### Given instruction
A verbatim copy is needed of the lines from the one containing "Model this scene" down to the one containing "R = math.radians", inclusive. Print it with no pictures.

### Extracted information
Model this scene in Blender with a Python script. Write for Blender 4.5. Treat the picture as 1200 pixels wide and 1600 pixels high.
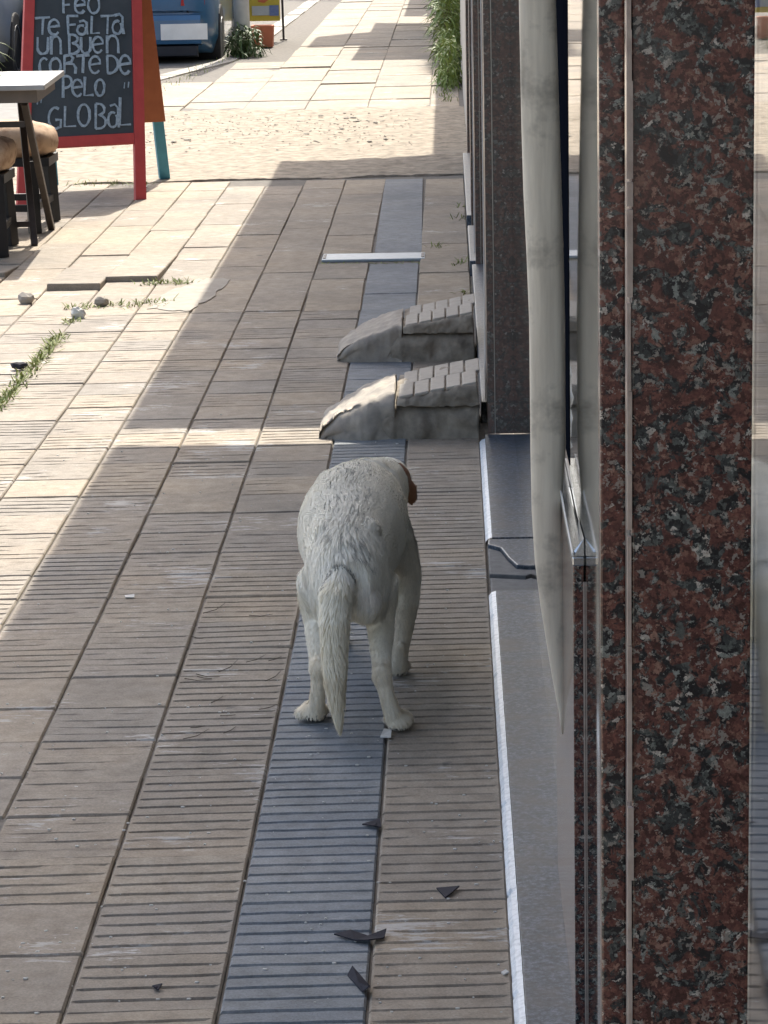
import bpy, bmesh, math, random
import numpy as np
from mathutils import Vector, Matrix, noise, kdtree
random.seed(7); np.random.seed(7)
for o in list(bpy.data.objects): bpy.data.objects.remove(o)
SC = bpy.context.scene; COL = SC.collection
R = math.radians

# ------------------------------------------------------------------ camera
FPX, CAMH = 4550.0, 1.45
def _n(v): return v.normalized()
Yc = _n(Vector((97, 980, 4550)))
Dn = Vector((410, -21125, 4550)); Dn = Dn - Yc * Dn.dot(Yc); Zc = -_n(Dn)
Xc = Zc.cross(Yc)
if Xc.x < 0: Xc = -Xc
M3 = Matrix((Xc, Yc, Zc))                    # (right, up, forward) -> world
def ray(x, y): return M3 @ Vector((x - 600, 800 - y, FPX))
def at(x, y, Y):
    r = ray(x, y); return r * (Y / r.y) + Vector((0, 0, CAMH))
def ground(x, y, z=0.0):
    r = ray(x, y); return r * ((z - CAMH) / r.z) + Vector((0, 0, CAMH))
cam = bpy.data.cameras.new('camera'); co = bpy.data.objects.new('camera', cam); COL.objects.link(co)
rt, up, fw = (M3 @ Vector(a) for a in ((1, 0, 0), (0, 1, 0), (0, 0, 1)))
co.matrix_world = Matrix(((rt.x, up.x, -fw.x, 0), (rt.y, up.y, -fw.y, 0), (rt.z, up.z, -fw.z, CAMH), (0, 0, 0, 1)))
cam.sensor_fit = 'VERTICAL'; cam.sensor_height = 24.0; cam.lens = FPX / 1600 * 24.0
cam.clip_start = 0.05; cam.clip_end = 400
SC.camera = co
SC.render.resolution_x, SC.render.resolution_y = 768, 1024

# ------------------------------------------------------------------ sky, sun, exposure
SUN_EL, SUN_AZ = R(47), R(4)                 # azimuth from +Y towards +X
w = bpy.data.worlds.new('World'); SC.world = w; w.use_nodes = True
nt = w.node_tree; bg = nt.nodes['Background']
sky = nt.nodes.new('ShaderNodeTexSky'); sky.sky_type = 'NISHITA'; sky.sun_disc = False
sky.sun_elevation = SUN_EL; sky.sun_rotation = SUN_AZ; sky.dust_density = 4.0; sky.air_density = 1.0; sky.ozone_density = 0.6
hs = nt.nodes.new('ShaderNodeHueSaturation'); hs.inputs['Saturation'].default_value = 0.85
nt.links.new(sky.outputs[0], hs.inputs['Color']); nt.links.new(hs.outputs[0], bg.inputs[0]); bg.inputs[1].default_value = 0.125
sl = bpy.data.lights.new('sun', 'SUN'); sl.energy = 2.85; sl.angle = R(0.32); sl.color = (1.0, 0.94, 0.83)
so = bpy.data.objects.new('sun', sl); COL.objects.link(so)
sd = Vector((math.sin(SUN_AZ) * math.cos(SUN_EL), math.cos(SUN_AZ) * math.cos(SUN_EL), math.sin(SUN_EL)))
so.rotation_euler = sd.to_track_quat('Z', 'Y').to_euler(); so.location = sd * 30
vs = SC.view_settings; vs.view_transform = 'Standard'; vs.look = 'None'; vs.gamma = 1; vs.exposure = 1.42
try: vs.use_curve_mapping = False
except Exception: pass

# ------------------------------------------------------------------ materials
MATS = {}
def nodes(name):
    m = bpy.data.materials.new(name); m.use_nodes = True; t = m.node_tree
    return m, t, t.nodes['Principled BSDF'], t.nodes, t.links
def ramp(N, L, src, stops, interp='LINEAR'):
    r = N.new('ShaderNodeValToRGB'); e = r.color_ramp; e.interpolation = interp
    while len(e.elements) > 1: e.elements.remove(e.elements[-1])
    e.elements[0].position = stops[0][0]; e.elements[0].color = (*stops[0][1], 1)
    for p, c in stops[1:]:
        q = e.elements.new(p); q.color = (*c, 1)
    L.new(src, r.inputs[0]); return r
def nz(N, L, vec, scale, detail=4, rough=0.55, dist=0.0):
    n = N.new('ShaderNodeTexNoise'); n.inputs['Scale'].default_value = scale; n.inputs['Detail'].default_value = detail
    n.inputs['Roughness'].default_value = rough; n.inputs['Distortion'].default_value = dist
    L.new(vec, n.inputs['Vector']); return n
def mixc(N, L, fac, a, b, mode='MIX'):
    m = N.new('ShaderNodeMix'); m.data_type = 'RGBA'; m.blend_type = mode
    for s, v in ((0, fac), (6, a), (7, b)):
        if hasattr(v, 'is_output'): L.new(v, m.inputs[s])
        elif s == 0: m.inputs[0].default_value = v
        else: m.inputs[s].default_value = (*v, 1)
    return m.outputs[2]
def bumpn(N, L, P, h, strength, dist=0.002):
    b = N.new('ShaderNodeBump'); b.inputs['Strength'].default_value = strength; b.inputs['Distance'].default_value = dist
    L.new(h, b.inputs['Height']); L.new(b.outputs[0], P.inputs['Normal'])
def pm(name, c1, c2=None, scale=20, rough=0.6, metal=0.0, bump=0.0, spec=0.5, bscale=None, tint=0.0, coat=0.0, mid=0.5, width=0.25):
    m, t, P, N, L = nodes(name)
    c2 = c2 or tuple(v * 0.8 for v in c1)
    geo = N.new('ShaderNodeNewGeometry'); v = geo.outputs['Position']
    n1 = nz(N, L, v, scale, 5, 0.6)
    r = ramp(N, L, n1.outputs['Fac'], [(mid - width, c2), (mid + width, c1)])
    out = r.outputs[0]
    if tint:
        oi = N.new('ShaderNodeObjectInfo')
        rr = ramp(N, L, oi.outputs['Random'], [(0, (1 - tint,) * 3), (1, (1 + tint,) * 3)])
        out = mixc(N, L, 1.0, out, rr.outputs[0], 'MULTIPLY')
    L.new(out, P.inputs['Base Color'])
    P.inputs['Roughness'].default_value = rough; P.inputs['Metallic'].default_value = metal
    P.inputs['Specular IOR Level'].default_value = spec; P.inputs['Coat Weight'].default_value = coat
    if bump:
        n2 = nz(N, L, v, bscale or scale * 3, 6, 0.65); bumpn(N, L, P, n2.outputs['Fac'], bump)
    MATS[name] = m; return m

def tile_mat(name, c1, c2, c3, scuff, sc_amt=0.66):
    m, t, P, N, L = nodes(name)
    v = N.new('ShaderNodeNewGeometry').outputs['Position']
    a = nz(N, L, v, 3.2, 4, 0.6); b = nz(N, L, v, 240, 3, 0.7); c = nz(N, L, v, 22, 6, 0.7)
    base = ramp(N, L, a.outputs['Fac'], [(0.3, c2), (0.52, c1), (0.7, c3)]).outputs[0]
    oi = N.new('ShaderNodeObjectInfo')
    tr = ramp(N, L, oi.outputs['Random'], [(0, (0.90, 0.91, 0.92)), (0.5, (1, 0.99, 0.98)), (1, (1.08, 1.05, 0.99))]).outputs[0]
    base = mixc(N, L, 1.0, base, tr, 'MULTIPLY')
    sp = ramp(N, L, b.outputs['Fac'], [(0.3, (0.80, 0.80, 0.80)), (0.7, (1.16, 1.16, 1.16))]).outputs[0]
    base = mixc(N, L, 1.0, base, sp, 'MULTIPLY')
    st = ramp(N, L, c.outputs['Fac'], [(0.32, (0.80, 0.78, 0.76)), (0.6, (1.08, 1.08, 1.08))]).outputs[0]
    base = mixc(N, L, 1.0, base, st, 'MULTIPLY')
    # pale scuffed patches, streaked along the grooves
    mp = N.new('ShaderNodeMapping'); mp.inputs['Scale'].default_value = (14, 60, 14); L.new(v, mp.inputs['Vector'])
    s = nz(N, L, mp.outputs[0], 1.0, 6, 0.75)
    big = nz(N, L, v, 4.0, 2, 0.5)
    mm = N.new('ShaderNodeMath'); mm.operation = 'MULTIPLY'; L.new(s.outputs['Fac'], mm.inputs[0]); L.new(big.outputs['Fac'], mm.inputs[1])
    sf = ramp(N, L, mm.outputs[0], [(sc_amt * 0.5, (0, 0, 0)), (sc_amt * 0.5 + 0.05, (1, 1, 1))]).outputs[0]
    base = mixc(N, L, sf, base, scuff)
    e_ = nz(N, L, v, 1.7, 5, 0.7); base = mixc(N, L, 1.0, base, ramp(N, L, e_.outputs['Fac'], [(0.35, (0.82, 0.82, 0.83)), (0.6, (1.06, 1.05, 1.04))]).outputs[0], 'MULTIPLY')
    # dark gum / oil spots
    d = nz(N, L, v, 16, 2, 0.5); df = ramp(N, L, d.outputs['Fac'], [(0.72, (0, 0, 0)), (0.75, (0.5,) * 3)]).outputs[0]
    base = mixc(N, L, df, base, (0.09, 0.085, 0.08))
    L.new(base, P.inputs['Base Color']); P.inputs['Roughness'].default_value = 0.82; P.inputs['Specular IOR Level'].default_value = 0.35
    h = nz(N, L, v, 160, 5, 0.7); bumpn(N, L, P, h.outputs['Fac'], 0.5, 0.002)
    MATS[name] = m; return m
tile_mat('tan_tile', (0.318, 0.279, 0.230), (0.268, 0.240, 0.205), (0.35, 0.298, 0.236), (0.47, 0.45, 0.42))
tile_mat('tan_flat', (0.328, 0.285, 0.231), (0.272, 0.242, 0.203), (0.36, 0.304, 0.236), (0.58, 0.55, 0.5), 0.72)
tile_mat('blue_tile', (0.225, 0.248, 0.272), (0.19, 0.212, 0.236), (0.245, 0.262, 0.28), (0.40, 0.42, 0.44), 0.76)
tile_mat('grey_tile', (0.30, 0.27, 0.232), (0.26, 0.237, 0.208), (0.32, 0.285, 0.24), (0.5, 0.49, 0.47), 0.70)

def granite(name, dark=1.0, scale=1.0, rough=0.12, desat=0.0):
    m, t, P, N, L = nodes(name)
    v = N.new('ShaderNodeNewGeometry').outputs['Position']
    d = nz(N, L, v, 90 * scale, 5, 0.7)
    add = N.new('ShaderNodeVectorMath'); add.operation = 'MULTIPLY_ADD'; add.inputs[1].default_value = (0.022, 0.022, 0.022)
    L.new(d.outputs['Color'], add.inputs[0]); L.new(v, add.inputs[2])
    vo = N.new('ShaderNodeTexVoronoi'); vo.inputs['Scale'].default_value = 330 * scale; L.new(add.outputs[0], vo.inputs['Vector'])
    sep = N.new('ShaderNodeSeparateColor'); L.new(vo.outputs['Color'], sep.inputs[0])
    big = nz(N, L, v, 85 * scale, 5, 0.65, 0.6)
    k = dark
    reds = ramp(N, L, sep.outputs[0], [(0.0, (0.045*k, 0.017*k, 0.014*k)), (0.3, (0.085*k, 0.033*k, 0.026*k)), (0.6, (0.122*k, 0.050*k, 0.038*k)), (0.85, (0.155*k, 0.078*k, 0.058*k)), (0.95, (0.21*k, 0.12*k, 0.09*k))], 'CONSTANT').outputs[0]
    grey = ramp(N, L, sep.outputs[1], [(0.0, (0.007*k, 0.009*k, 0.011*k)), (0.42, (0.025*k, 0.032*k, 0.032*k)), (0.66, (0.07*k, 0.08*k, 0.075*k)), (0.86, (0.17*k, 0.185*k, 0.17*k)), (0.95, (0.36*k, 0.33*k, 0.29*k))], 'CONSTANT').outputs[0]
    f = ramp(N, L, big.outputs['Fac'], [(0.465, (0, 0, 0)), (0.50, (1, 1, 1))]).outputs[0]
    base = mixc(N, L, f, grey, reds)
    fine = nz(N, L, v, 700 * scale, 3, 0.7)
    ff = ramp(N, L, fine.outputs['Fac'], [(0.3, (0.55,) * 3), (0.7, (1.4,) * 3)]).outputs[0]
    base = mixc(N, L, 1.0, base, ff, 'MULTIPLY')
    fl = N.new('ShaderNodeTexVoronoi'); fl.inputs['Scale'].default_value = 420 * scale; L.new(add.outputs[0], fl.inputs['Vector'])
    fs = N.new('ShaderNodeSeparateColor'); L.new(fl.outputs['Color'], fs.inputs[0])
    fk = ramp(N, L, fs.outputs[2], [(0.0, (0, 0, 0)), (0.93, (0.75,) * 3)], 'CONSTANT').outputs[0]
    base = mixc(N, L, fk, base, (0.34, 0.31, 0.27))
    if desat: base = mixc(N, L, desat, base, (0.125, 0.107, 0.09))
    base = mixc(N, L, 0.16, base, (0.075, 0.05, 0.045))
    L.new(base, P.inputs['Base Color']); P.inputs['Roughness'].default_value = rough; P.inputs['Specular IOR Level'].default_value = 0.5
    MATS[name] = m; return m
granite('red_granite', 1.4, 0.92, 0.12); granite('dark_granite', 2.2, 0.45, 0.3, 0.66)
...
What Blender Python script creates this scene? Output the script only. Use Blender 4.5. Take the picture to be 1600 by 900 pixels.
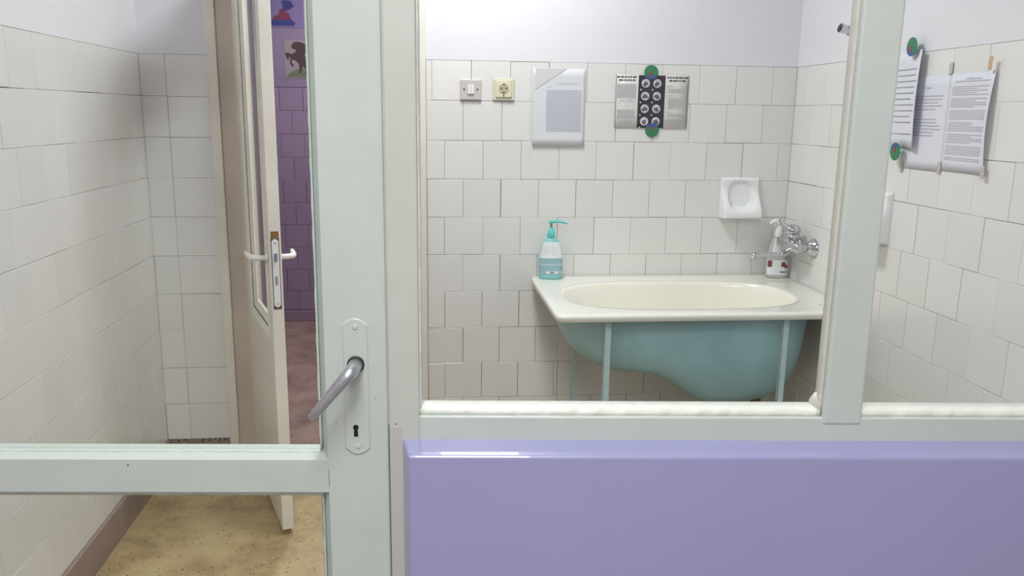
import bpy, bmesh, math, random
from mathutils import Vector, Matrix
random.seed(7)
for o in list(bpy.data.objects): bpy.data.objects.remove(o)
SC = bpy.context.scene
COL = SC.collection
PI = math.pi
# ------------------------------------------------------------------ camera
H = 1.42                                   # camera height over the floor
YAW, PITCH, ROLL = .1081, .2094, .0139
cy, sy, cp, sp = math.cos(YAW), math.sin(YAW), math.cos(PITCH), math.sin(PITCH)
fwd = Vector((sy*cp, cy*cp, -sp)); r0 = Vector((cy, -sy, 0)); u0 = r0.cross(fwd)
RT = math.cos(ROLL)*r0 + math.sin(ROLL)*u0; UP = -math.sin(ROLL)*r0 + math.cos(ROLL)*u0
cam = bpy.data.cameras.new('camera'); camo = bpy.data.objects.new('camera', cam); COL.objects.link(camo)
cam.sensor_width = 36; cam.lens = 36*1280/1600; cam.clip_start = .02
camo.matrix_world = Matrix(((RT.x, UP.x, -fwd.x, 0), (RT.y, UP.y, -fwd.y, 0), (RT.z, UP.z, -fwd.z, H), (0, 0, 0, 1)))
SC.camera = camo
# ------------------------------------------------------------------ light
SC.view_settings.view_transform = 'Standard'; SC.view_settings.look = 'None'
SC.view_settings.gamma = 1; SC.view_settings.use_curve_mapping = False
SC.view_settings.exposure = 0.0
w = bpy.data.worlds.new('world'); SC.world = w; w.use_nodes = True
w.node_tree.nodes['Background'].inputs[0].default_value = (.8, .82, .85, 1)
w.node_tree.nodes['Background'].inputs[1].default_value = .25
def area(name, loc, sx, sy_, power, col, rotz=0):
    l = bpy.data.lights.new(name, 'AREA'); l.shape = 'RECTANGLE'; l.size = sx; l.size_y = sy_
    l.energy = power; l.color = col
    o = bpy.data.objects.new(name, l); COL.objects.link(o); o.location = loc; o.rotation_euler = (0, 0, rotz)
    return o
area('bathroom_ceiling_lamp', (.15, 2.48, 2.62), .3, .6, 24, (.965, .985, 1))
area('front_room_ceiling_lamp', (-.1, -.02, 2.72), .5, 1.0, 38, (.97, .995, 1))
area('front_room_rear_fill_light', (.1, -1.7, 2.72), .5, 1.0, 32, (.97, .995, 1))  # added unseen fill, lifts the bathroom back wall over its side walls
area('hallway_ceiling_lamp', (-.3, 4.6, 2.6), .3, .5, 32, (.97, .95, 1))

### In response
Model this scene in Blender with a Python script. Write for Blender 4.5. Treat the picture as 1200 pixels wide and 1600 pixels high.
import bpy, bmesh, math, random
import numpy as np
from mathutils import Vector, Matrix, noise, kdtree
random.seed(7); np.random.seed(7)
for o in list(bpy.data.objects): bpy.data.objects.remove(o)
SC = bpy.context.scene; COL = SC.collection
R = math.radians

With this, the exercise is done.